Lo mismo puede decirse de la última reforma seria de la educación pública, que fue la de Germán Rama. Los sindicatos docentes -que la calificaban como “reforma ramera”- pusieron todas las piedras posibles en el camino de su implementación, hasta que el primer gobierno frenteamplista la borró de un plumazo, y ya sabemos en qué quedó la educación a partir de entonces. Los mismos que en épocas de Rama vituperaban las escuelas de tiempo completo, las reivindicaron como propias en el período mujiquista. Los mismos que cuestionaban la universalización de la enseñanza preescolar, ahora cuestionan a la LUC por una mera tergiversación semántica sobre su obligatoriedad.

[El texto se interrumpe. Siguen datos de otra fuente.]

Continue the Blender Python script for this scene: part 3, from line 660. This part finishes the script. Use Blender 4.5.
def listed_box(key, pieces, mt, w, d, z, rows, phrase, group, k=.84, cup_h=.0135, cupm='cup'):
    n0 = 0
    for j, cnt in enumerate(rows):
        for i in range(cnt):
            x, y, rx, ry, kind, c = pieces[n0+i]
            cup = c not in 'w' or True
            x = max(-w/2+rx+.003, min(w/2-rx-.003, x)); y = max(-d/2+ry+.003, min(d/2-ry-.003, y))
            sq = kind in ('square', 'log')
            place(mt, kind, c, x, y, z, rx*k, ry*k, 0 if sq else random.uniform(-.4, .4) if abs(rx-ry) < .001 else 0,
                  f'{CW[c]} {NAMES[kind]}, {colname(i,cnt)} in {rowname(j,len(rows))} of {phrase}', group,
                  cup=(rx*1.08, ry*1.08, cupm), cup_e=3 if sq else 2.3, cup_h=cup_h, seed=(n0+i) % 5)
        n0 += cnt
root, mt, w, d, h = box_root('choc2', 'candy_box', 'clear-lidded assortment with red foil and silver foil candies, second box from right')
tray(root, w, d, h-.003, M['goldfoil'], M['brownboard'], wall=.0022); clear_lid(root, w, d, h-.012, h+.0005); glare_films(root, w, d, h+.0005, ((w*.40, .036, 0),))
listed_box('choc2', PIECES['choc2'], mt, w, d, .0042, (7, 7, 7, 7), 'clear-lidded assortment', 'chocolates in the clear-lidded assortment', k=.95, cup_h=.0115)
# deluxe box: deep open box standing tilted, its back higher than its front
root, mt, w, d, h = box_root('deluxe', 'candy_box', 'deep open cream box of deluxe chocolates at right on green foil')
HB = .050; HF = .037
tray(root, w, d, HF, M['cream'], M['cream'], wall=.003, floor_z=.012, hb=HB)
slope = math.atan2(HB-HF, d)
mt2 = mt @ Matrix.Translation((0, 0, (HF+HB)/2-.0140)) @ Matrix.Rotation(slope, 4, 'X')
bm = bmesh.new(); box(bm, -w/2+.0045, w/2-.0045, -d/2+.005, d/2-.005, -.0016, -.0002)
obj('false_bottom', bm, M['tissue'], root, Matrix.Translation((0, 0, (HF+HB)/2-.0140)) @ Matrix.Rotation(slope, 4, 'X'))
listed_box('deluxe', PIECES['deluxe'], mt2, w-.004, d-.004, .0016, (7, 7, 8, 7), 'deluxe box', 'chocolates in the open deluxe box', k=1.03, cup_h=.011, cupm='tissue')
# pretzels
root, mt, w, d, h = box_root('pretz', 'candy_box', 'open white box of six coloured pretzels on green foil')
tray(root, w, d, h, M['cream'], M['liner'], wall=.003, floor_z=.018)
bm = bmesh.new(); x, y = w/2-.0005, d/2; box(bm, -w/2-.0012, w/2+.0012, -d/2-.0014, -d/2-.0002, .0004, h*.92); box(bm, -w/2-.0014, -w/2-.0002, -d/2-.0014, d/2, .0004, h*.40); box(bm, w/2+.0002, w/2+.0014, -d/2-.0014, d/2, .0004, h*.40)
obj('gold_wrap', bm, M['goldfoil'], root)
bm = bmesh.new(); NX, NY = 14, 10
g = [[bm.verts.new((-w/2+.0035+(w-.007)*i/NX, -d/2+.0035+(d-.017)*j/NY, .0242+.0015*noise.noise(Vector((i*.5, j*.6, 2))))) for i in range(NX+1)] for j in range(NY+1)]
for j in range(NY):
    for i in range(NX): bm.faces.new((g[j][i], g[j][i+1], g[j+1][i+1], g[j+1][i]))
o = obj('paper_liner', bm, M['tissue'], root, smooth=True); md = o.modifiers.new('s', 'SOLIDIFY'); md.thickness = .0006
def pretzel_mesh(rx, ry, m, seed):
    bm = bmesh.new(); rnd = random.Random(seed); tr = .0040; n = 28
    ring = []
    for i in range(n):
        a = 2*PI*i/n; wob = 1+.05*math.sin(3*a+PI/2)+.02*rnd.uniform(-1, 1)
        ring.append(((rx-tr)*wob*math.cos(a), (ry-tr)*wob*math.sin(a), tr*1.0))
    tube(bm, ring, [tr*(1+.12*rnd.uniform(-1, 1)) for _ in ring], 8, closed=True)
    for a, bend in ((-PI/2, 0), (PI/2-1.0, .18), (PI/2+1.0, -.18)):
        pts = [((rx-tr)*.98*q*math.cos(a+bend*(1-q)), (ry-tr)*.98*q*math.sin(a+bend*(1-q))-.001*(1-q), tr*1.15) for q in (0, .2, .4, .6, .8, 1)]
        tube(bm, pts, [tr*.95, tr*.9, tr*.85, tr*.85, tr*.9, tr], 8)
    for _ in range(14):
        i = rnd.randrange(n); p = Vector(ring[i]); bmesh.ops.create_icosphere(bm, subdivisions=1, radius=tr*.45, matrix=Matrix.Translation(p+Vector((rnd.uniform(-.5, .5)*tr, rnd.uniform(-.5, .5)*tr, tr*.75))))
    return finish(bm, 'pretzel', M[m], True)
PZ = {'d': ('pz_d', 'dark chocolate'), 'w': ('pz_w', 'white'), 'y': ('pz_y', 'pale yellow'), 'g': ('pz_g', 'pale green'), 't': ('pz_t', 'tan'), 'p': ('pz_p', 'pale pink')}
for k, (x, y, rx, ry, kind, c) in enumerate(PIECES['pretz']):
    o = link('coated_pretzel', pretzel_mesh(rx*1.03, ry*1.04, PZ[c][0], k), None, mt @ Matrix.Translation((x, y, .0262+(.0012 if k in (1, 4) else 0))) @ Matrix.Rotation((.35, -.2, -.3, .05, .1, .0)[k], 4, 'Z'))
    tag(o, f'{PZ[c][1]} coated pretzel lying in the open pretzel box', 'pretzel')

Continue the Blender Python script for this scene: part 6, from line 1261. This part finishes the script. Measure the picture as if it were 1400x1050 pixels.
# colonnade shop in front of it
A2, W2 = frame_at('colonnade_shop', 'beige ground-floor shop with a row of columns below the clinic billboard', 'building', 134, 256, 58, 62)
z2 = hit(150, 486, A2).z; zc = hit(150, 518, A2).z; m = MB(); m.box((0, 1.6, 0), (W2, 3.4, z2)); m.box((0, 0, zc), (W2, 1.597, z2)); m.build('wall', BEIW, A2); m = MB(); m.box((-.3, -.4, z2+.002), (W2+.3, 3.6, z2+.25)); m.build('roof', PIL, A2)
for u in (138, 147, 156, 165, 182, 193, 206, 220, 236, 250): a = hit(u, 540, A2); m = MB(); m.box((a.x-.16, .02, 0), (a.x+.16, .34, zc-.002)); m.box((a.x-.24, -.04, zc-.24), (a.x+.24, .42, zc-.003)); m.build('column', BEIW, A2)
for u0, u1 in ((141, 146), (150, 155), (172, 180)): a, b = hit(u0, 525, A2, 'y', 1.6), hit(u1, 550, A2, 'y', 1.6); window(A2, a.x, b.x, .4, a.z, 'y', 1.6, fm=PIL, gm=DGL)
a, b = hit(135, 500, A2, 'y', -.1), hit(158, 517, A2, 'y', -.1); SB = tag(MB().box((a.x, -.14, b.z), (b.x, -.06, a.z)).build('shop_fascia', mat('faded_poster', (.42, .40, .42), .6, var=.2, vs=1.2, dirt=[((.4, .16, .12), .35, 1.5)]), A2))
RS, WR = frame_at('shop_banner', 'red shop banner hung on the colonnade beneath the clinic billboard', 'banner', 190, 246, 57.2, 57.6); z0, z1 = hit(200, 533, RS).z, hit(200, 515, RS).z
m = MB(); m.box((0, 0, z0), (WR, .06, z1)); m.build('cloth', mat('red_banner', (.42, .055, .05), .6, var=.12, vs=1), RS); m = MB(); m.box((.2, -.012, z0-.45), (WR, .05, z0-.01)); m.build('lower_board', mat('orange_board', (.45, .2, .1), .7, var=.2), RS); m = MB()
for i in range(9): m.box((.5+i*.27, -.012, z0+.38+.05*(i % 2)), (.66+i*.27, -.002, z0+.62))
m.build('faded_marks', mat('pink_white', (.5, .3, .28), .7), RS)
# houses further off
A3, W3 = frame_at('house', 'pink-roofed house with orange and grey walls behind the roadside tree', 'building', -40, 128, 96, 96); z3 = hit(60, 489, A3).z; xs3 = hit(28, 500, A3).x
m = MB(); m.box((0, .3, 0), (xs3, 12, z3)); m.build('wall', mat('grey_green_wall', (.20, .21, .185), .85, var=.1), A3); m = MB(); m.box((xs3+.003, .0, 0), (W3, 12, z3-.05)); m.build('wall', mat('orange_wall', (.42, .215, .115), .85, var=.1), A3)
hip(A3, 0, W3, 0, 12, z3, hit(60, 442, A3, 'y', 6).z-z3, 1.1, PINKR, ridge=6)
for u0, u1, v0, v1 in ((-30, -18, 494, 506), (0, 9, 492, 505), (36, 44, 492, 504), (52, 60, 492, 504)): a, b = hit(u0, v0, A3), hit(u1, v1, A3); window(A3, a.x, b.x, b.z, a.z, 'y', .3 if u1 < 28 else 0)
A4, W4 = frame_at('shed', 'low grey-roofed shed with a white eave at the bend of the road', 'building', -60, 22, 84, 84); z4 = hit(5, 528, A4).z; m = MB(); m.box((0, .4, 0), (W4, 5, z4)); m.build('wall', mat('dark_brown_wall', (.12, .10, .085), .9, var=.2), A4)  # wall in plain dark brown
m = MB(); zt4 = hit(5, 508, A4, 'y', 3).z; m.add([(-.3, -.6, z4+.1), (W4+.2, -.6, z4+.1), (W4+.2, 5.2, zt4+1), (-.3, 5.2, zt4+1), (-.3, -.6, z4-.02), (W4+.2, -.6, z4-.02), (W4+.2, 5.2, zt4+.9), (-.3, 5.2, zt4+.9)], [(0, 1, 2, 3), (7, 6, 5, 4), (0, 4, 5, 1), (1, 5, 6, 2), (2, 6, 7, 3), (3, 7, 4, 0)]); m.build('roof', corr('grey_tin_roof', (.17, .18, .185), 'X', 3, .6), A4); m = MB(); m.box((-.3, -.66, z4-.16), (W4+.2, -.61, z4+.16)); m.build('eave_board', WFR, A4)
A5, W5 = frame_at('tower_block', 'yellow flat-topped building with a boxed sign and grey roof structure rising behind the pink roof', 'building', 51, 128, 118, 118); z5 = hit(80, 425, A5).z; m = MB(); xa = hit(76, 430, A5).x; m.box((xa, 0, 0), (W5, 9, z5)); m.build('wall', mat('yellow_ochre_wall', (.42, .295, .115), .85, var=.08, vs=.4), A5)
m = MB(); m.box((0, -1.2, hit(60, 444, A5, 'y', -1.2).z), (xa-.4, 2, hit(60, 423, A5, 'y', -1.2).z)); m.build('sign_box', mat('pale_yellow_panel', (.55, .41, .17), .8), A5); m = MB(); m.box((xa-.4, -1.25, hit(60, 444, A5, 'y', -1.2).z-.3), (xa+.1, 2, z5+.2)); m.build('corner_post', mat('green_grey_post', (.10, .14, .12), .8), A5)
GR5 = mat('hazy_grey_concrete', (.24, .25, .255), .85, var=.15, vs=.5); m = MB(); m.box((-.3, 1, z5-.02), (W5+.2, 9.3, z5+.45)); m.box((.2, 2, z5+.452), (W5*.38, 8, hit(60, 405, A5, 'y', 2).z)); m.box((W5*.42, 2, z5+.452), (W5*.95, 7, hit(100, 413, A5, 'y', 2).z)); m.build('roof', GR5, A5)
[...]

Hay que entender de una vez por todas que quienes paradójicamente se autodenominan progresistas, tienen una tendencia conservadora, reiterada y machacona a través de las décadas. Rechazan los cambios, apelando siempre al retorno a un supuesto pasado idílico que tiene más de autoengaño que de realidad. Hace unos días escuché a la intendenta de Montevideo criticar la regla fiscal, porque para ella, “hay que gastar”. ¿En qué medida prenden estos argumentos demagógicos en la población? ¿Seguiremos eternamente postergando los cambios con base en prejuicios e ignorancia de las más elementales leyes de la economía?

Creo firmemente que, cualquiera sea el resultado del referéndum, la principal tarea del gobierno deberá ser la de llevar a cabo una nueva revolución educativa.

Está muy bien enseñar habilidades para conseguir trabajo, pero si no mejoramos la cultura cívica a todos los niveles, si no promovemos de verdad el conocimiento humanístico y económico, si no enaltecemos el ejercicio del espíritu crítico, esta patética noria conservadora acabará con todo.